Will you output all of the data below exactly, omitting the images?

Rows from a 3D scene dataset
_ _ _ _

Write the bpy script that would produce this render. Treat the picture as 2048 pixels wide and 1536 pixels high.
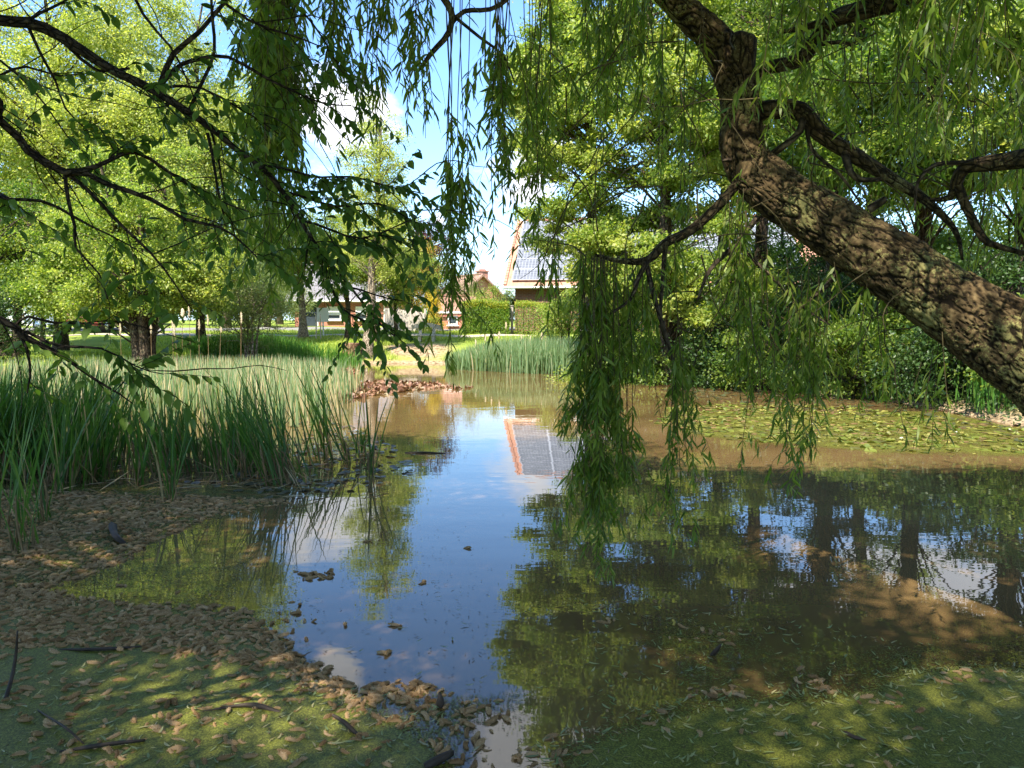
import bpy, math, random
import numpy as np
from mathutils import Vector, noise
# ------------------------------------------------------------------ camera, sky, sun, exposure
for o in list(bpy.data.objects): bpy.data.objects.remove(o)
S = bpy.context.scene
COL = S.collection
random.seed(7); RG = np.random.default_rng(11)
R = math.radians
F = 1550.0; PITCH = R(4.72); CH = 1.6
cd = bpy.data.cameras.new('camera'); cam = bpy.data.objects.new('camera', cd); COL.objects.link(cam)
cam.location = (0, 0, CH); cam.rotation_euler = (R(90) - PITCH, 0, 0)
cd.sensor_width = 36; cd.lens = 36 * F / 2048; cd.clip_start = .05; cd.clip_end = 2000
S.camera = cam
S.view_settings.view_transform = 'Standard'; S.view_settings.look = 'None'
S.view_settings.gamma = 1; S.view_settings.exposure = 1.68
SUN_AZ = R(210); SUN_EL = R(54)        # azimuth clockwise from +Y : behind the viewer, to the left
sund = Vector((math.sin(SUN_AZ) * math.cos(SUN_EL), math.cos(SUN_AZ) * math.cos(SUN_EL), math.sin(SUN_EL)))
sl = bpy.data.lights.new('sun', 'SUN'); sl.energy = 4.6; sl.angle = R(.55); sl.color = (1, .93, .8)
so = bpy.data.objects.new('sun', sl); COL.objects.link(so); so.rotation_euler = sund.to_track_quat('Z', 'Y').to_euler()
so.location = (0, 0, 30)

def pray(x, y):
    """direction through a photo pixel"""
    a = (x - 1024) / F; b = (768 - y) / F
    c, s = math.cos(PITCH), math.sin(PITCH)
    return Vector((a, c + b * s, b * c - s))
def P(x, y, D):
    d = pray(x, y); return Vector((d.x * D / d.y, D, CH + d.z * D / d.y))
def G(x, y, z=0.0):
    d = pray(x, y); t = (z - CH) / d.z; return Vector((d.x * t, d.y * t, z))

W = bpy.data.worlds.new('World'); S.world = W; W.use_nodes = True
nt = W.node_tree; N = nt.nodes; L = nt.links
bg = N['Background']; bg.inputs[1].default_value = .085
sky = N.new('ShaderNodeTexSky'); sky.sky_type = 'NISHITA'; sky.sun_disc = False
sky.sun_elevation = SUN_EL; sky.sun_rotation = SUN_AZ; sky.air_density = 1.15; sky.dust_density = .5; sky.ozone_density = 2.2
tc = N.new('ShaderNodeTexCoord')
def wn(t, **k):
    n = N.new(t)
    for a, b in k.items(): setattr(n, a, b)
    return n
sep = wn('ShaderNodeSeparateXYZ'); L.new(tc.outputs['Generated'], sep.inputs[0])
mp = wn('ShaderNodeMapping'); mp.inputs['Scale'].default_value = (1, 1, 1.7); L.new(tc.outputs['Generated'], mp.inputs[0])
nz = wn('ShaderNodeTexNoise'); nz.inputs['Scale'].default_value = 5.5; nz.inputs['Detail'].default_value = 9; nz.inputs['Roughness'].default_value = .58
L.new(mp.outputs[0], nz.inputs['Vector'])
acc = None
def eldir(az, el): az = R(az); el = R(el); return (math.sin(az) * math.cos(el), math.cos(az) * math.cos(el), math.sin(el))
CL = [(tuple(pray(1060, 370).normalized()), .095), (tuple(pray(655, 225).normalized()), .085), (eldir(4, 30), .13), (eldir(-13, 25), .05),
      (eldir(29, 18), .17), (tuple(pray(1620, 10).normalized()), .1), (tuple(pray(880, 440).normalized()), .035), (eldir(-40, 12), .12), (eldir(60, 30), .3), (eldir(-80, 30), .3), (eldir(170, 40), .5)]
for c, r in CL:
    vd = wn('ShaderNodeVectorMath', operation='DISTANCE'); L.new(tc.outputs['Generated'], vd.inputs[0]); vd.inputs[1].default_value = c
    mr = wn('ShaderNodeMapRange'); mr.inputs[1].default_value = r * 1.25; mr.inputs[2].default_value = 0; mr.inputs[3].default_value = 0; mr.inputs[4].default_value = .5
    L.new(vd.outputs['Value'], mr.inputs[0])
    if acc is None: acc = mr.outputs[0]
    else:
        m = wn('ShaderNodeMath', operation='MAXIMUM'); L.new(acc, m.inputs[0]); L.new(mr.outputs[0], m.inputs[1]); acc = m.outputs[0]
ad = wn('ShaderNodeMath', operation='ADD'); L.new(nz.outputs[0], ad.inputs[0]); L.new(acc, ad.inputs[1])
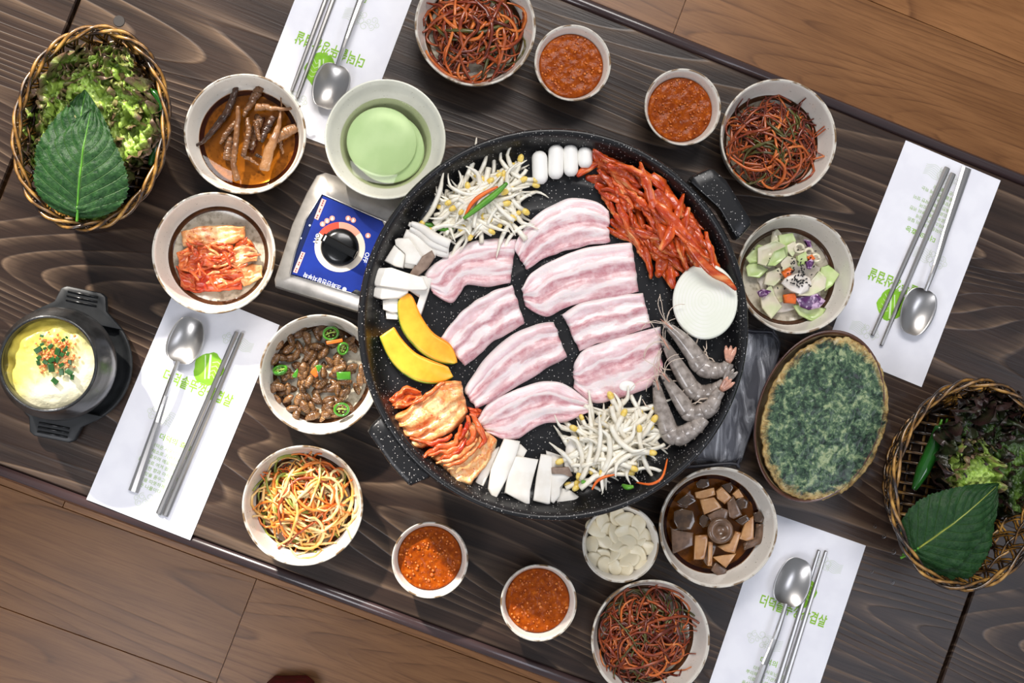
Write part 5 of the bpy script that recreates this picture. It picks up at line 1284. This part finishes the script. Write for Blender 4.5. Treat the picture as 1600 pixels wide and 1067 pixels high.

_ _ _ _

ANSWER TO THIS PROBLEM
Write the bpy script that would produce this render. Treat the picture as 2048 pixels wide and 1536 pixels high.
import bpy, math, random
import numpy as np
from mathutils import Vector, noise
# ------------------------------------------------------------------ camera, sky, sun, exposure
for o in list(bpy.data.objects): bpy.data.objects.remove(o)
S = bpy.context.scene
COL = S.collection
random.seed(7); RG = np.random.default_rng(11)
R = math.radians
F = 1550.0; PITCH = R(4.72); CH = 1.6
cd = bpy.data.cameras.new('camera'); cam = bpy.data.objects.new('camera', cd); COL.objects.link(cam)
cam.location = (0, 0, CH); cam.rotation_euler = (R(90) - PITCH, 0, 0)
cd.sensor_width = 36; cd.lens = 36 * F / 2048; cd.clip_start = .05; cd.clip_end = 2000
S.camera = cam
S.view_settings.view_transform = 'Standard'; S.view_settings.look = 'None'
S.view_settings.gamma = 1; S.view_settings.exposure = 1.68
SUN_AZ = R(210); SUN_EL = R(54)        # azimuth clockwise from +Y : behind the viewer, to the left
sund = Vector((math.sin(SUN_AZ) * math.cos(SUN_EL), math.cos(SUN_AZ) * math.cos(SUN_EL), math.sin(SUN_EL)))
sl = bpy.data.lights.new('sun', 'SUN'); sl.energy = 4.6; sl.angle = R(.55); sl.color = (1, .93, .8)
so = bpy.data.objects.new('sun', sl); COL.objects.link(so); so.rotation_euler = sund.to_track_quat('Z', 'Y').to_euler()
so.location = (0, 0, 30)

def pray(x, y):
    """direction through a photo pixel"""
    a = (x - 1024) / F; b = (768 - y) / F
    c, s = math.cos(PITCH), math.sin(PITCH)
    return Vector((a, c + b * s, b * c - s))
def P(x, y, D):
    d = pray(x, y); return Vector((d.x * D / d.y, D, CH + d.z * D / d.y))
def G(x, y, z=0.0):
    d = pray(x, y); t = (z - CH) / d.z; return Vector((d.x * t, d.y * t, z))

W = bpy.data.worlds.new('World'); S.world = W; W.use_nodes = True
nt = W.node_tree; N = nt.nodes; L = nt.links
bg = N['Background']; bg.inputs[1].default_value = .085
sky = N.new('ShaderNodeTexSky'); sky.sky_type = 'NISHITA'; sky.sun_disc = False
sky.sun_elevation = SUN_EL; sky.sun_rotation = SUN_AZ; sky.air_density = 1.15; sky.dust_density = .5; sky.ozone_density = 2.2
tc = N.new('ShaderNodeTexCoord')
def wn(t, **k):
    n = N.new(t)
    for a, b in k.items(): setattr(n, a, b)
    return n
sep = wn('ShaderNodeSeparateXYZ'); L.new(tc.outputs['Generated'], sep.inputs[0])
mp = wn('ShaderNodeMapping'); mp.inputs['Scale'].default_value = (1, 1, 1.7); L.new(tc.outputs['Generated'], mp.inputs[0])
nz = wn('ShaderNodeTexNoise'); nz.inputs['Scale'].default_value = 5.5; nz.inputs['Detail'].default_value = 9; nz.inputs['Roughness'].default_value = .58
L.new(mp.outputs[0], nz.inputs['Vector'])
acc = None
def eldir(az, el): az = R(az); el = R(el); return (math.sin(az) * math.cos(el), math.cos(az) * math.cos(el), math.sin(el))
CL = [(tuple(pray(1060, 370).normalized()), .095), (tuple(pray(655, 225).normalized()), .085), (eldir(4, 30), .13), (eldir(-13, 25), .05),
      (eldir(29, 18), .17), (tuple(pray(1620, 10).normalized()), .1), (tuple(pray(880, 440).normalized()), .035), (eldir(-40, 12), .12), (eldir(60, 30), .3), (eldir(-80, 30), .3), (eldir(170, 40), .5)]
for c, r in CL:
    vd = wn('ShaderNodeVectorMath', operation='DISTANCE'); L.new(tc.outputs['Generated'], vd.inputs[0]); vd.inputs[1].default_value = c
    mr = wn('ShaderNodeMapRange'); mr.inputs[1].default_value = r * 1.25; mr.inputs[2].default_value = 0; mr.inputs[3].default_value = 0; mr.inputs[4].default_value = .5
    L.new(vd.outputs['Value'], mr.inputs[0])
    if acc is None: acc = mr.outputs[0]
    else:
        m = wn('ShaderNodeMath', operation='MAXIMUM'); L.new(acc, m.inputs[0]); L.new(mr.outputs[0], m.inputs[1]); acc = m.outputs[0]
ad = wn('ShaderNodeMath', operation='ADD'); L.new(nz.outputs[0], ad.inputs[0]); L.new(acc, ad.inputs[1])
Write part 5 of the bpy script that recreates this picture. It picks up at line 1284. This part finishes the script. Write for Blender 4.5. Treat the picture as 1600 pixels wide and 1067 pixels high.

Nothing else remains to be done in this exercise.